### Direction
Starting at the line containing "Write a Blender", please quote every line up to and including the line containing "n.inputs[k.replace('_', ' ')].default_value", exactly, and nothing beyond.

Records with scene code:
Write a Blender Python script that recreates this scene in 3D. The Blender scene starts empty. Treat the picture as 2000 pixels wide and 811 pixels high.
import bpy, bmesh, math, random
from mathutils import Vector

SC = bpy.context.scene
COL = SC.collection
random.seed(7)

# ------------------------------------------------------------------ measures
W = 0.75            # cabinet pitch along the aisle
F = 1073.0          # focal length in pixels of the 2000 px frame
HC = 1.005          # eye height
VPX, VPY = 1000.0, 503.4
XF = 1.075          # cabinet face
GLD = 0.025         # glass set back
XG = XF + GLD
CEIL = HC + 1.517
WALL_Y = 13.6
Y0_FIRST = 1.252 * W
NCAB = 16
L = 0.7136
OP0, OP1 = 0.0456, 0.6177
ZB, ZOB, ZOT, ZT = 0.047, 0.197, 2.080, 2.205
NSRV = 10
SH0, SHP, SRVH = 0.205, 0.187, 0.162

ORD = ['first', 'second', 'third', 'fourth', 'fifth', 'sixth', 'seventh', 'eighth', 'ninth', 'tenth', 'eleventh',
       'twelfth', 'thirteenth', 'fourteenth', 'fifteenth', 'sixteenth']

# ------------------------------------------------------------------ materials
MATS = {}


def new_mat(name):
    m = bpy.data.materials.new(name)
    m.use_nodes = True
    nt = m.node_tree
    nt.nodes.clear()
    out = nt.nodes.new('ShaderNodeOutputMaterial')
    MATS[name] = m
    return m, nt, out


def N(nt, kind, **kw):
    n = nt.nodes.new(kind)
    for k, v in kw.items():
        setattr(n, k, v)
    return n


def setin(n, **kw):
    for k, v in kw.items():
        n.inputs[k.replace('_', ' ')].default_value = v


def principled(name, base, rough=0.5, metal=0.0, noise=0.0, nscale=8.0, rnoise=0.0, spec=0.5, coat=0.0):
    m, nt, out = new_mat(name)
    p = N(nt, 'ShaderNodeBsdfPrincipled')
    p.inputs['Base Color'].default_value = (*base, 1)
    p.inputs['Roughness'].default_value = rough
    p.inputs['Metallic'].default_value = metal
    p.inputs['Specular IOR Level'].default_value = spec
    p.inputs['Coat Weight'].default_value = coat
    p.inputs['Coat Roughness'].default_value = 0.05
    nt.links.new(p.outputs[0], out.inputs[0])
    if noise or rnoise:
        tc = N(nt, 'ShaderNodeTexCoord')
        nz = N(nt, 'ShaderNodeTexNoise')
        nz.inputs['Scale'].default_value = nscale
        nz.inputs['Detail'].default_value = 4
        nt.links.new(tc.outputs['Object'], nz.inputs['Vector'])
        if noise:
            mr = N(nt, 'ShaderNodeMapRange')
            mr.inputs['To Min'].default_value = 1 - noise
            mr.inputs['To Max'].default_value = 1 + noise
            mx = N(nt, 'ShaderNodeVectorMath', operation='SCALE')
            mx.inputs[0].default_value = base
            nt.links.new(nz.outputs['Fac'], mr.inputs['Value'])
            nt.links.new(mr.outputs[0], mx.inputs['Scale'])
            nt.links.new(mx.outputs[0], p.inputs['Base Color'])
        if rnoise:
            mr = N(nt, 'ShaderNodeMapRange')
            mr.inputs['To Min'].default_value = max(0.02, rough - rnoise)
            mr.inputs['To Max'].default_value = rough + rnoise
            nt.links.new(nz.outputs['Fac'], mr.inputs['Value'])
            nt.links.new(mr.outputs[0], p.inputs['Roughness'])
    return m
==
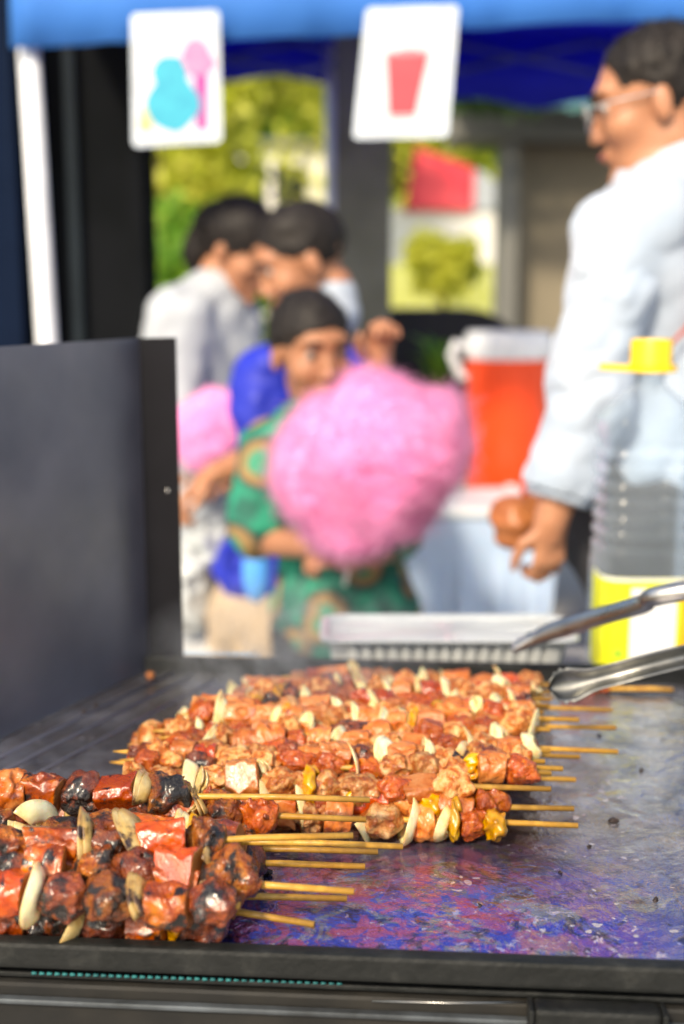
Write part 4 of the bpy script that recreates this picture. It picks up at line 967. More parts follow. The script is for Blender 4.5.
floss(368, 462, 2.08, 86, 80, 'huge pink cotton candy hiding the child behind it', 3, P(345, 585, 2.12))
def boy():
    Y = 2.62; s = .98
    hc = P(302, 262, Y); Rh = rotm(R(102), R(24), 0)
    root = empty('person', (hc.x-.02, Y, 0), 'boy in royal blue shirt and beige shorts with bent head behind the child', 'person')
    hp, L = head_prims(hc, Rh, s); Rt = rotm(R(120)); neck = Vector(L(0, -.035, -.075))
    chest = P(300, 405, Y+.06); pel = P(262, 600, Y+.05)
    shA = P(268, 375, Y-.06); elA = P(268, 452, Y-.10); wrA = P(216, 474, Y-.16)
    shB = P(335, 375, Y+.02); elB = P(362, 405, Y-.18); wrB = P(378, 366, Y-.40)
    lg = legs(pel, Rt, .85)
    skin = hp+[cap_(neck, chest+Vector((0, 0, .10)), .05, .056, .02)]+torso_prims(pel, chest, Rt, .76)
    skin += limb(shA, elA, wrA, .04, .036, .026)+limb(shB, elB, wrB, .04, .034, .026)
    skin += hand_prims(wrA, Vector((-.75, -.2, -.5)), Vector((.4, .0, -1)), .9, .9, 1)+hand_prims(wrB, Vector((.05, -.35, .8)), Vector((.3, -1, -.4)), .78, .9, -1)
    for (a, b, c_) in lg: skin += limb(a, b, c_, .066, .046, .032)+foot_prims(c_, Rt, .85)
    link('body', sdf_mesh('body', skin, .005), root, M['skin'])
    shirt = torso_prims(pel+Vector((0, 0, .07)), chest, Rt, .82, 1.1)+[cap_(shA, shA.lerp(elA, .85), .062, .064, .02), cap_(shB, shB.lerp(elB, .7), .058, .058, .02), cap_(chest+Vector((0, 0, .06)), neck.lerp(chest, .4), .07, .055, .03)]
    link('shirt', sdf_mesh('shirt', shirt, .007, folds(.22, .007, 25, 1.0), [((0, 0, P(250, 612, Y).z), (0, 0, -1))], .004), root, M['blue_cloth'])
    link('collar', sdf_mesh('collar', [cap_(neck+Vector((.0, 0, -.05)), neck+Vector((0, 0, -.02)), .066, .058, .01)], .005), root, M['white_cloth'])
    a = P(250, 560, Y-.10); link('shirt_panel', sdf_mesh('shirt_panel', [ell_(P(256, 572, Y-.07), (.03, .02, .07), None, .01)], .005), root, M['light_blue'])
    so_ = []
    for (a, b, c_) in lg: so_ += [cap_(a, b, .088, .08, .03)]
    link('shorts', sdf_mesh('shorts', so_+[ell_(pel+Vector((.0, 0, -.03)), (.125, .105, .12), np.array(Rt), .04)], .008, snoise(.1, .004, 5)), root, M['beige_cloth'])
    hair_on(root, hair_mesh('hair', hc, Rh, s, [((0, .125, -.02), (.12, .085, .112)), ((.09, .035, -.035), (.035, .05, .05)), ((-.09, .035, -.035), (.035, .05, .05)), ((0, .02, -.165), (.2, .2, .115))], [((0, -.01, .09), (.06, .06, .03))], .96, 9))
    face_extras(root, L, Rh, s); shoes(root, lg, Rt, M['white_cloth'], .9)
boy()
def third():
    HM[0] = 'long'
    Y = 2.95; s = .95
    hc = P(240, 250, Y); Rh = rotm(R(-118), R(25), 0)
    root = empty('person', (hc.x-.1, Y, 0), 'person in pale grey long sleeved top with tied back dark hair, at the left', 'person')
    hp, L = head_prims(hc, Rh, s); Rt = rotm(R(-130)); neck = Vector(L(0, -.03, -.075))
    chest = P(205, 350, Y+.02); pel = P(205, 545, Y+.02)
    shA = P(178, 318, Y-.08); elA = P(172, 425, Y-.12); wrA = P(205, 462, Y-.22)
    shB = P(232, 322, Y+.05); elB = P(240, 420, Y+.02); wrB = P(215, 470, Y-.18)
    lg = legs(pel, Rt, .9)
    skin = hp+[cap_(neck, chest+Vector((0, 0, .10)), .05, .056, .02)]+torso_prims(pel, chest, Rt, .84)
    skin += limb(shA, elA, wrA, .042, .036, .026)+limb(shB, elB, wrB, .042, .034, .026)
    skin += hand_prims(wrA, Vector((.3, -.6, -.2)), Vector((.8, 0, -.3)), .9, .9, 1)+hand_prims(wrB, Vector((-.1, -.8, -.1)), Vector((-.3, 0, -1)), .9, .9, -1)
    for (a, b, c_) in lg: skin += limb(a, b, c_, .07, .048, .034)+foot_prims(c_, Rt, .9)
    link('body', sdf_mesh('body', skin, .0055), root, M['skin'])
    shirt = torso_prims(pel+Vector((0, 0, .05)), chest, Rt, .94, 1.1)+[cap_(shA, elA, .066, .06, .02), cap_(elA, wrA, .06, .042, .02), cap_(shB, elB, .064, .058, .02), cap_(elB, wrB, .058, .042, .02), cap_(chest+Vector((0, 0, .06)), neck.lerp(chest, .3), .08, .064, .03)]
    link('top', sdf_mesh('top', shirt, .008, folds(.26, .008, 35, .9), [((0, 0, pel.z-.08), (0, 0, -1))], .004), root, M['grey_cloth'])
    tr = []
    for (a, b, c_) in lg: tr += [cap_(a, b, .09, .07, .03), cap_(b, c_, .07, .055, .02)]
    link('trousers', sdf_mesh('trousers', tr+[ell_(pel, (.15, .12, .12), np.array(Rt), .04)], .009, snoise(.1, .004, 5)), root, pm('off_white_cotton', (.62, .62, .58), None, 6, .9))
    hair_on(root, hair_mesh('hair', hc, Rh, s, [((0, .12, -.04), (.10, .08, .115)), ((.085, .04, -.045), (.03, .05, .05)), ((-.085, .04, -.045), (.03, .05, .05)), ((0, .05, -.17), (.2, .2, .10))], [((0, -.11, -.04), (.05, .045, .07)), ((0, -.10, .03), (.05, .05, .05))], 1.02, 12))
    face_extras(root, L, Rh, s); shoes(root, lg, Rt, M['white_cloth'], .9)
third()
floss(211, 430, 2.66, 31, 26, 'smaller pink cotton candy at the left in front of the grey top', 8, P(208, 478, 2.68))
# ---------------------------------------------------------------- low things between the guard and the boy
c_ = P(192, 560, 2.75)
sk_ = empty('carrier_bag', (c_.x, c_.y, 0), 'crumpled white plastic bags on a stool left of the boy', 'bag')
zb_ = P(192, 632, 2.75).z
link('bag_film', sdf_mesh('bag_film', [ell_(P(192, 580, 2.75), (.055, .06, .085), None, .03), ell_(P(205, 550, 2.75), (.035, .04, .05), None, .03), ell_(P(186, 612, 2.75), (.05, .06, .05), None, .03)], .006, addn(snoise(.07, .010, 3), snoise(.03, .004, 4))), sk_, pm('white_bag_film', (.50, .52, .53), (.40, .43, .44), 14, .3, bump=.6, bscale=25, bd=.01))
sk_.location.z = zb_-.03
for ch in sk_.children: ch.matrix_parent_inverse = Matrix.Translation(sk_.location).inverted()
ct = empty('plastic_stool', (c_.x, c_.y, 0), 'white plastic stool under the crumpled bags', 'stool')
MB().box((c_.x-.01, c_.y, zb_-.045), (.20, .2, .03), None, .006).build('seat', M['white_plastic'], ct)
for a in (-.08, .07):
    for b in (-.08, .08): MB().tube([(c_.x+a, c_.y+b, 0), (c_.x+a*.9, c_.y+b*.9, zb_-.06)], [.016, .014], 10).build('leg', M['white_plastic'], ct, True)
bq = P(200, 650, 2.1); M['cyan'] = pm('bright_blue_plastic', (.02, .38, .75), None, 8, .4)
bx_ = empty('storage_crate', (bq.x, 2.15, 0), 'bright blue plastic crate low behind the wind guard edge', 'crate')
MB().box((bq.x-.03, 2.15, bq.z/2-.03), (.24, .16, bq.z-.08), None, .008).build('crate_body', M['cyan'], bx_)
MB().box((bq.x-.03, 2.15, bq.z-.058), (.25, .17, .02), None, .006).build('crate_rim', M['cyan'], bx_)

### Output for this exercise
Write a Blender Python script that recreates this scene in 3D. The Blender scene starts empty. Treat the picture as 2000 pixels wide and 811 pixels high.
import bpy, bmesh, math, random
from mathutils import Vector

SC = bpy.context.scene
COL = SC.collection
random.seed(7)

# ------------------------------------------------------------------ measures
W = 0.75            # cabinet pitch along the aisle
F = 1073.0          # focal length in pixels of the 2000 px frame
HC = 1.005          # eye height
VPX, VPY = 1000.0, 503.4
XF = 1.075          # cabinet face
GLD = 0.025         # glass set back
XG = XF + GLD
CEIL = HC + 1.517
WALL_Y = 13.6
Y0_FIRST = 1.252 * W
NCAB = 16
L = 0.7136
OP0, OP1 = 0.0456, 0.6177
ZB, ZOB, ZOT, ZT = 0.047, 0.197, 2.080, 2.205
NSRV = 10
SH0, SHP, SRVH = 0.205, 0.187, 0.162

ORD = ['first', 'second', 'third', 'fourth', 'fifth', 'sixth', 'seventh', 'eighth', 'ninth', 'tenth', 'eleventh',
       'twelfth', 'thirteenth', 'fourteenth', 'fifteenth', 'sixteenth']

# ------------------------------------------------------------------ materials
MATS = {}


def new_mat(name):
    m = bpy.data.materials.new(name)
    m.use_nodes = True
    nt = m.node_tree
    nt.nodes.clear()
    out = nt.nodes.new('ShaderNodeOutputMaterial')
    MATS[name] = m
    return m, nt, out


def N(nt, kind, **kw):
    n = nt.nodes.new(kind)
    for k, v in kw.items():
        setattr(n, k, v)
    return n


def setin(n, **kw):
    for k, v in kw.items():
        n.inputs[k.replace('_', ' ')].default_value = v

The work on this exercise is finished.